Mlimani City, this shopping center, isn’t far from people and communities where malnutrition and sickness happen more often than not and kids are denied an education because their parents can’t afford uniforms. It is the clash of income strata and cultures. The school I volunteered at is just behind the shopping center. I had students in my class that were told not to come back until they had better uniforms and others who were using pencil nubs because their families cannot or will not buy them pencils for class. A pencil barely costs a few hundred shillings the equivalent of thirty cents. One example, is a lady who does all of my tailoring and dress making. She lives in a one–room house with her niece that she is raising. They share a bed and cook in the alley behind their house. They have very little. Their small home is all she has. The front porch has been turned into her workshop where she sews for the neighborhood. She is a fortunate lady even with the little she has. She makes enough money to send her niece to school and keep a meager diet on the table. The people living further down the street are not so fortunate. The family there has older children who have left school to sell items on the street corner to help supplement the income for the family.

It’s such a contrast of worlds! There are luxury automobiles on the streets in downtown Dar. These weren’t things that I imagined or read about before coming here. The media portrays the image of everyone is starving and sick when it’s not completely true. There is most certainly an affluent minority.

Dar is like any other major city I’ve ever visited. There are very affluent areas and there are slums. It is easy to see the difference when you “cross the tracks.” Some of these areas are just as friendly as the more tourist friendly areas though others…let’s just say I ended up in one such place by accident and ended up fending off a would-be mugger. The worst parts of Dar still have cholera outbreaks because there is one pit toilet shared by four or five families and when it rains they drain it into the street.

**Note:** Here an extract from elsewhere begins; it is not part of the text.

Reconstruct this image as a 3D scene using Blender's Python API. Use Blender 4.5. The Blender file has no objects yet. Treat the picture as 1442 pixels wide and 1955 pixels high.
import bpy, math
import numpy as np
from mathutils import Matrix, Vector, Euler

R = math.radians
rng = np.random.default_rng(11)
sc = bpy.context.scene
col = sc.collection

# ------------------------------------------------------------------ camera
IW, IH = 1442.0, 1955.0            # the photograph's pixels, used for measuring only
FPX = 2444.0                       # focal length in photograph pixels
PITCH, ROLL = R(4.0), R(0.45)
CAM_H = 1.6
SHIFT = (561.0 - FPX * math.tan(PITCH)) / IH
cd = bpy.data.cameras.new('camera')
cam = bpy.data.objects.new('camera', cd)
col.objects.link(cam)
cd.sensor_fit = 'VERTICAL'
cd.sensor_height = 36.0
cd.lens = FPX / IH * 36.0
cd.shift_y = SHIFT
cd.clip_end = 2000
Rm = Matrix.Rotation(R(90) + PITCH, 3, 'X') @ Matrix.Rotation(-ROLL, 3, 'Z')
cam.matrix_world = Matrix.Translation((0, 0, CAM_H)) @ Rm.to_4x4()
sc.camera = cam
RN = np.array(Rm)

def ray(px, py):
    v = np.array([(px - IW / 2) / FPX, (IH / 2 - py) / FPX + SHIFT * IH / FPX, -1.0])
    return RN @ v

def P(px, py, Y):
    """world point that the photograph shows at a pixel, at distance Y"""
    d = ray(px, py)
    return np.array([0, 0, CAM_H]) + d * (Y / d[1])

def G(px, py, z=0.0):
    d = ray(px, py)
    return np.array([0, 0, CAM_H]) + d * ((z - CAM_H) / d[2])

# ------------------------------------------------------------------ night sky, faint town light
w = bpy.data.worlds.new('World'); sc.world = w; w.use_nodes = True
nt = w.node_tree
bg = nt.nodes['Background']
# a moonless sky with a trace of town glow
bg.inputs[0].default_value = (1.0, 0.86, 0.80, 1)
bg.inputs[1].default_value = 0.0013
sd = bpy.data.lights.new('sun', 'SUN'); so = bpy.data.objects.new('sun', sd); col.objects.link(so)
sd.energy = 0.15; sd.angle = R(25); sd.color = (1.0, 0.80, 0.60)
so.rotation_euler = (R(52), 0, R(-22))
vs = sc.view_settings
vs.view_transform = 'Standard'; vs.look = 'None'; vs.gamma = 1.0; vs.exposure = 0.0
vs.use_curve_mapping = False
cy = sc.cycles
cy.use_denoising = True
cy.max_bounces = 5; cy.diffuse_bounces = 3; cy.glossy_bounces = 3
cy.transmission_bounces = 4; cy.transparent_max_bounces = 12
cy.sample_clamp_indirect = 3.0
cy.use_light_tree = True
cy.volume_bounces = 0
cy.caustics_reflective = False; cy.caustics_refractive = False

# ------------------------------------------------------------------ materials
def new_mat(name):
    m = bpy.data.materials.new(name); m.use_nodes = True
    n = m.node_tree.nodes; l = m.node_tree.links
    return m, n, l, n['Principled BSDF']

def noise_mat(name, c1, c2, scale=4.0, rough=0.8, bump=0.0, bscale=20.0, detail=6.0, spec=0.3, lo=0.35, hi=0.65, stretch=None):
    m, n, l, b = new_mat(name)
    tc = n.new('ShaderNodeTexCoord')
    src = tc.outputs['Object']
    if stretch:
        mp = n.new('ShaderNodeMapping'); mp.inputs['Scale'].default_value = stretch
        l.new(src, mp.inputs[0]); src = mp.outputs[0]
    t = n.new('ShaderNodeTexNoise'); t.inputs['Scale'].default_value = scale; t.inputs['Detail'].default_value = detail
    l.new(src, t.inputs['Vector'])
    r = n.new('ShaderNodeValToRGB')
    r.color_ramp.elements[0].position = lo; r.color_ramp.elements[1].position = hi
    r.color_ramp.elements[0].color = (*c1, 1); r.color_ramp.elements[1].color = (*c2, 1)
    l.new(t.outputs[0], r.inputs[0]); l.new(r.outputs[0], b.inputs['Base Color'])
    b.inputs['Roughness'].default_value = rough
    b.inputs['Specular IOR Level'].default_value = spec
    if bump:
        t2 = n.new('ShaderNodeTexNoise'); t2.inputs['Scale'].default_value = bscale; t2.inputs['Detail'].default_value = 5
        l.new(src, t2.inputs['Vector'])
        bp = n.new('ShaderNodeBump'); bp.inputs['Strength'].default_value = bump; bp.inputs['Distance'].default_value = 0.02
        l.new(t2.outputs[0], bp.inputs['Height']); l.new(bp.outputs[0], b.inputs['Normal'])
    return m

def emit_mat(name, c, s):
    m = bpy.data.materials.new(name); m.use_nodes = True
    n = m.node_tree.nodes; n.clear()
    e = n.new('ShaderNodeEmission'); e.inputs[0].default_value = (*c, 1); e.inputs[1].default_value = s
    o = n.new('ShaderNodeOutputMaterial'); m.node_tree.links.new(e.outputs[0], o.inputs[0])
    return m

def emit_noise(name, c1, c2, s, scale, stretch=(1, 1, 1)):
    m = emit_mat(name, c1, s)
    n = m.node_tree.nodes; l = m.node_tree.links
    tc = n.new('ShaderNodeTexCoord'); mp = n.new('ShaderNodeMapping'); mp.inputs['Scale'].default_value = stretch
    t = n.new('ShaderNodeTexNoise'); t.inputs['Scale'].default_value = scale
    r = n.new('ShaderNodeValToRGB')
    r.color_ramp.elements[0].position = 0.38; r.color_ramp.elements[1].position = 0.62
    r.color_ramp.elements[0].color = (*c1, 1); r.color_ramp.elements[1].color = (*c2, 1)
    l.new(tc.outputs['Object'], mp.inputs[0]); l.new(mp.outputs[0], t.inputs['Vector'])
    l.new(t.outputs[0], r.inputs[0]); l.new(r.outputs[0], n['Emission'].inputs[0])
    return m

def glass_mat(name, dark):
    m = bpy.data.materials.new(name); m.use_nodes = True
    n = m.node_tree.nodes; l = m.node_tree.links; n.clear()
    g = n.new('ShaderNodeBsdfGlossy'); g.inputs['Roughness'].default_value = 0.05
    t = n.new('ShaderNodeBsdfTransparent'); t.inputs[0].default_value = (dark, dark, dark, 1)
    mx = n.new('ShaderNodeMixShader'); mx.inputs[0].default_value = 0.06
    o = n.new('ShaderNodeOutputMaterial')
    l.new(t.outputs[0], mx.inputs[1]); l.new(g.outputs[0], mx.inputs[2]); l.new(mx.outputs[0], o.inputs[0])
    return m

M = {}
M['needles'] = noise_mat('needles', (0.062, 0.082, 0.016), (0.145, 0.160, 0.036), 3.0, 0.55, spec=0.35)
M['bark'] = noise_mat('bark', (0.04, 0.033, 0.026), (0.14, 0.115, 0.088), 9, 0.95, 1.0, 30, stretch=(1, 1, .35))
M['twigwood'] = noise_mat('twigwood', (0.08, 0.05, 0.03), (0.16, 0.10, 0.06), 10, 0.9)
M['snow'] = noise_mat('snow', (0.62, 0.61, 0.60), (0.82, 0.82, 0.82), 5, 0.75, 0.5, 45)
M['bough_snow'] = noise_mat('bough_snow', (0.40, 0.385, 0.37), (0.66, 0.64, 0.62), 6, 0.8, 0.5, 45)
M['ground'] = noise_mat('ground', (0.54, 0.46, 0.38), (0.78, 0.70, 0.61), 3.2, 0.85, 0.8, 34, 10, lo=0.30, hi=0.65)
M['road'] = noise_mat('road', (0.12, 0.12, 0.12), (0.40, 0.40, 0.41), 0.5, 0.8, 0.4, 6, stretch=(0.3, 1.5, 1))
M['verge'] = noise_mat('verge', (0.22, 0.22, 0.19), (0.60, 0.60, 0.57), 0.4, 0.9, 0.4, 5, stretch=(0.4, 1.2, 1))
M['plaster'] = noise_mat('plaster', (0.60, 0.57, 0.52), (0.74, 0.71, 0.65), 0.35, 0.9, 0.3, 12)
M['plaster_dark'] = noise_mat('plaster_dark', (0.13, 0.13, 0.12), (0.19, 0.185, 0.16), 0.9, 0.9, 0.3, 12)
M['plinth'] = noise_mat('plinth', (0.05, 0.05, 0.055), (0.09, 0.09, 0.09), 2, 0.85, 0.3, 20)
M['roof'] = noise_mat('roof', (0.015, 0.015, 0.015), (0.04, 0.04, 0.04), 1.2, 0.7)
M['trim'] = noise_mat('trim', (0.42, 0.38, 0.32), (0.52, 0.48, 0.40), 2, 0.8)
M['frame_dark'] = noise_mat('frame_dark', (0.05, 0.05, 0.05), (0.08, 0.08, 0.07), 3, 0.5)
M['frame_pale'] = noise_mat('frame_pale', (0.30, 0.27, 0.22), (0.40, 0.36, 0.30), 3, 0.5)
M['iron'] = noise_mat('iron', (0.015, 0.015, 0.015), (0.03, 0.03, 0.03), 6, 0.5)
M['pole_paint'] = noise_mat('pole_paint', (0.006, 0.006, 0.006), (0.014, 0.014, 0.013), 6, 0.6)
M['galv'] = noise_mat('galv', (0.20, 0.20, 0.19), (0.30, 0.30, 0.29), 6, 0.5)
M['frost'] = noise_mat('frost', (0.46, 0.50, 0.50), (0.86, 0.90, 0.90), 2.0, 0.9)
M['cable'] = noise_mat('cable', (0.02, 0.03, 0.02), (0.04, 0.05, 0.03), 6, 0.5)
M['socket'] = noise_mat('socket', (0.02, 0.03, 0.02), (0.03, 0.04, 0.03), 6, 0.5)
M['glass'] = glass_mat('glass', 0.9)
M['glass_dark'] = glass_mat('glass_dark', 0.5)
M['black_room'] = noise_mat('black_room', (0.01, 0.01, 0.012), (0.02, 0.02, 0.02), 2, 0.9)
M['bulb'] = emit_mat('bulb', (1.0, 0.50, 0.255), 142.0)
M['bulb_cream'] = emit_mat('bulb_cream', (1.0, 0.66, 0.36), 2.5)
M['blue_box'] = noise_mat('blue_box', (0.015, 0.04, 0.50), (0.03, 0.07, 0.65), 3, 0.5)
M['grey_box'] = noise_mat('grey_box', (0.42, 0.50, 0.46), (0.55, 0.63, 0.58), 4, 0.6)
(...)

The thing I remember here is that urban centers in the States may not have cholera outbreaks though there are entire communities that are modern slums. There are also rural communities that live in abject poverty and are the poorest of the poor. The biggest challenge for this group of impoverished people is that a large portion live in secluded communities and out of sight. They become people who are easy to forget. It’s hard to imagine that people in America still go hungry but they do. There was an article I read on the CNN website recently that highlighted the same issue. We are a wealthy nation yet we forget to care for the poorest of our poor. The challenging part is to help those who need the aid and screen out those who are able of taking care of themselves yet choose not to.